The Historic Deposit
Anyone navigating the universe of smaller gold stocks will encounter a familiar pattern: promising geology, followed by a long and uncertain path through technical studies, financing rounds, and regulatory approvals. For a company in western Nevada, the situation is different. Very different.
Lahontan Gold’s Santa Fe project is a former producing mine. Between 1988 and 1994, Corona Gold produced approximately 359,000 ounces of gold and 702,000 ounces of silver from the property, despite a gold price that averaged only around USD 340 per ounce. The fact that the project was profitable under such market conditions highlights the quality of the deposit.
Funds in Place, Clear Timeline
The coffers are full. A private placement completed in April raised CAD 13.6 million. In addition, ongoing warrant exercises are providing additional inflows. As a result, the Company appears funded through 2027, reducing near-term financing pressure and potential dilution risk.
Technical work is proceeding on multiple fronts simultaneously. A geotechnical drilling campaign totalling 2,569 m in 11 holes, including both diamond core and reverse circulation (RC) drilling, has been completed. The program had two primary objectives. First, to assess groundwater conditions. Only a single drill hole showed minor groundwater flow, while all other locations remained dry. Piezometers have been installed to provide final confirmation data. Second, to characterize the waste rock material. Samples from drill core and RC cuttings have been submitted for laboratory analysis. Results are expected in the coming weeks.
Mineral Resource and Economic Viability
An updated mineral resource estimate is imminent. The external consultants from RESPEC in Reno have largely completed the geological and metallurgical aspects. As soon as the new resource is available, the team will focus on revising the Preliminary Economic Assessment (PEA). Its publication is targeted for September.
The first model calculation from last year showed a payback period of 18 months at a gold price of USD 4,000. The new model calculations range from approximately 9 to 14 months. Management knows that the faster the payback, the more favourable the terms. A commodity or licensing deal is not planned. The goal is 80% debt financing, and according to management, there are already parties interested in providing financing.
Exploration on Two Fronts
With geotechnical drilling complete, the RC drill is now available for large-scale step-out drilling. Up to 7,000 m is planned across several targets: Slab West, South Slab, Guzzler, and the EM targets. Some holes have already been drilled, and results are expected in the coming weeks.
In parallel, a sonic core drill is operating across the four historic heap leach pads. Here, 1,700 m will be drilled across 96 holes. The drilling density is high enough to derive a mineral resource from it. The material is already stockpiled in crushed form. This means no additional hauling or crushing costs. Estimates suggest approximately 200,000 ounces of residual gold and 700,000 to 800,000 ounces of silver. This would essentially be a free byproduct that would only need to be run through the leach pads once more.

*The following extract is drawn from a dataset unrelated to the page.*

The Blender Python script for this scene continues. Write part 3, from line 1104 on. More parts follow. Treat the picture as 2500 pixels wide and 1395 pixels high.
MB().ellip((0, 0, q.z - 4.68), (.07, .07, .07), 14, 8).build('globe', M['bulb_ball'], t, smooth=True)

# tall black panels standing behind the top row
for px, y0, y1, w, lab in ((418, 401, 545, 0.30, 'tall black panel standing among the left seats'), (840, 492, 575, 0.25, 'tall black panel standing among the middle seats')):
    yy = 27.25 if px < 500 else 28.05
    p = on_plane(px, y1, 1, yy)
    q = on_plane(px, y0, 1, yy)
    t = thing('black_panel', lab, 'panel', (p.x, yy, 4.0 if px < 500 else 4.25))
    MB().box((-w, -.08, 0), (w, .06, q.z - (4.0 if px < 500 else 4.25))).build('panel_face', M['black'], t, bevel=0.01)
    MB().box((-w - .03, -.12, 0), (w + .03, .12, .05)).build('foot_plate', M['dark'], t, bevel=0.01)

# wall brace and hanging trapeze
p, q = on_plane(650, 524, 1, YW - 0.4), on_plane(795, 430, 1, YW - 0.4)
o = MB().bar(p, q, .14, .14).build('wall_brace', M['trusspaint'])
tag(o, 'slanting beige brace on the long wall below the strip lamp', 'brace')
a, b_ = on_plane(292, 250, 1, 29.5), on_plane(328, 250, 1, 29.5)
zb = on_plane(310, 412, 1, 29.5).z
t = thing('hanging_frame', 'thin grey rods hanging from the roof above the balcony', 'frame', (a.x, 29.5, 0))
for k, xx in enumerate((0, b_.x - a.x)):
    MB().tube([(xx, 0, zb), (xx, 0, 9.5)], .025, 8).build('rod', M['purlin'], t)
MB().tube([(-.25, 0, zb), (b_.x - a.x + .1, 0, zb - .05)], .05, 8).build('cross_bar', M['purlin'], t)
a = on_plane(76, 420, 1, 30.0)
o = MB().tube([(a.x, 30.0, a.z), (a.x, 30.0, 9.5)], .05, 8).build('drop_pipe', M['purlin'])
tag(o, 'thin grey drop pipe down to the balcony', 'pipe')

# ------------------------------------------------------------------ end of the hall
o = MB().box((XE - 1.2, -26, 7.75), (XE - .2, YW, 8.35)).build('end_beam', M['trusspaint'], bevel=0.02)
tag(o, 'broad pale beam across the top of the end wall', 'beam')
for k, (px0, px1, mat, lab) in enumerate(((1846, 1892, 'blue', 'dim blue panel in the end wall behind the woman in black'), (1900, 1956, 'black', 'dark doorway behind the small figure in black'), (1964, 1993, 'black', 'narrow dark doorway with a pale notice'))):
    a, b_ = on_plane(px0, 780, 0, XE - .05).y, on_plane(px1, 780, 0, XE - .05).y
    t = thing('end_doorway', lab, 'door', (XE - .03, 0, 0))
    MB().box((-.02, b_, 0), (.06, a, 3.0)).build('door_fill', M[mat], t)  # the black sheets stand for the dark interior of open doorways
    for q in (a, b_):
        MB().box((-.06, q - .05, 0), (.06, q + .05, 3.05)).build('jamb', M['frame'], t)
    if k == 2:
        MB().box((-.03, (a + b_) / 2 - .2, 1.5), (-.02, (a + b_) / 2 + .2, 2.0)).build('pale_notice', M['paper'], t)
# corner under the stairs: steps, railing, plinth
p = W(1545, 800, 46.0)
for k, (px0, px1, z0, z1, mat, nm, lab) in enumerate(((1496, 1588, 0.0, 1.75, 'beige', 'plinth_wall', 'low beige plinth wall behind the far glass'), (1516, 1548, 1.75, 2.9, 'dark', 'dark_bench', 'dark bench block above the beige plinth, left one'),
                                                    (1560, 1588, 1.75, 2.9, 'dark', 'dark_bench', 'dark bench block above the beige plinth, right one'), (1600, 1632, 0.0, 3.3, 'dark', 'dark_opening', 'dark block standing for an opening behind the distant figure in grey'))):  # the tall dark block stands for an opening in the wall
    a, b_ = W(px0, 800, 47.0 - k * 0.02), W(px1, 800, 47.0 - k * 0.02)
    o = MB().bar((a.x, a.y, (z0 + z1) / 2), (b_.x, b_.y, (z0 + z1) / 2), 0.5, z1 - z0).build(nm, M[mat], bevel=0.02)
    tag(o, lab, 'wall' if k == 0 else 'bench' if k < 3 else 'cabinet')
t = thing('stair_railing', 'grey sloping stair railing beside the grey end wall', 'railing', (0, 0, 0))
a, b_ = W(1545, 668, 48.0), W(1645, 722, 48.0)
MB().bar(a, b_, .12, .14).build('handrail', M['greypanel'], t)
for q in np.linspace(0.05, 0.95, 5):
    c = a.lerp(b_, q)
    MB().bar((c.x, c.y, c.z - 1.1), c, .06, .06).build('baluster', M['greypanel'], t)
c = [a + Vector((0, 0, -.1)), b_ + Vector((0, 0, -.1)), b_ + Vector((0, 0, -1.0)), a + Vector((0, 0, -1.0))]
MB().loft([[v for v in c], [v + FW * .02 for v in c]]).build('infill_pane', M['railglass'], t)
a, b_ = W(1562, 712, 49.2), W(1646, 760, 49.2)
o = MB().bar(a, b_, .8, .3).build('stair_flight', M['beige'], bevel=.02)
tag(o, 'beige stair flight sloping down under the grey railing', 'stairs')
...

West Santa Fe is Moving Forward
The West Santa Fe satellite project, just 13 km away, is also making progress. Based on the success of the initial drilling, the Company has begun, in consultation with the Federal Bureau of Land Management, to conduct baseline environmental and cultural studies across the entire project area. Once these are completed, they will pave the way for expanded exploration drilling and subsequent mine development. Starting such baseline studies early saves months of permitting time later on.
The Company’s first drill holes at West Santa Fe yielded results that exceeded historical data. Reported intercepts include 3 g/t gold over 40 m and 6 g/t gold over 11 m, as well as silver grades reaching 648 g/t. Recent leaching tests achieved 81% gold recovery and 60% silver recovery rates. This is a significant improvement over the historical rates of 70% and 50%, respectively.
The Big Consolidation Question
Nevada is a competitive market. Larger corporations with a presence in the state are always interested in explored deposits. Lahontan Gold’s management has clearly signalled that it does not want to become a takeover target. The process of building a team for mine operations is already underway. CEO Kimberly Ann speaks openly about the ambition to develop the project for the long term.
The Share Structure
According to management, approximately 41% of the shareholder base consists of larger or institutional investors, primarily from Europe and the US. A move to the New York Stock Exchange is planned for the production year.
The share is currently trading at around CAD 0.405. If the mine proceeds as planned, we will most likely see very different prices then.
The coming months are packed with catalysts, including an updated resource estimate, the PEA in September, and the expected construction permit for Q1 2027. The fact that a project of this size in Nevada, with existing infrastructure and a payback period of less than 2 years, is so undervalued is unlikely to last forever. Those who get in now are buying a stake in a mine developer that is closer to production than the valuation suggests. The direction is right, and patience is likely to be rewarded.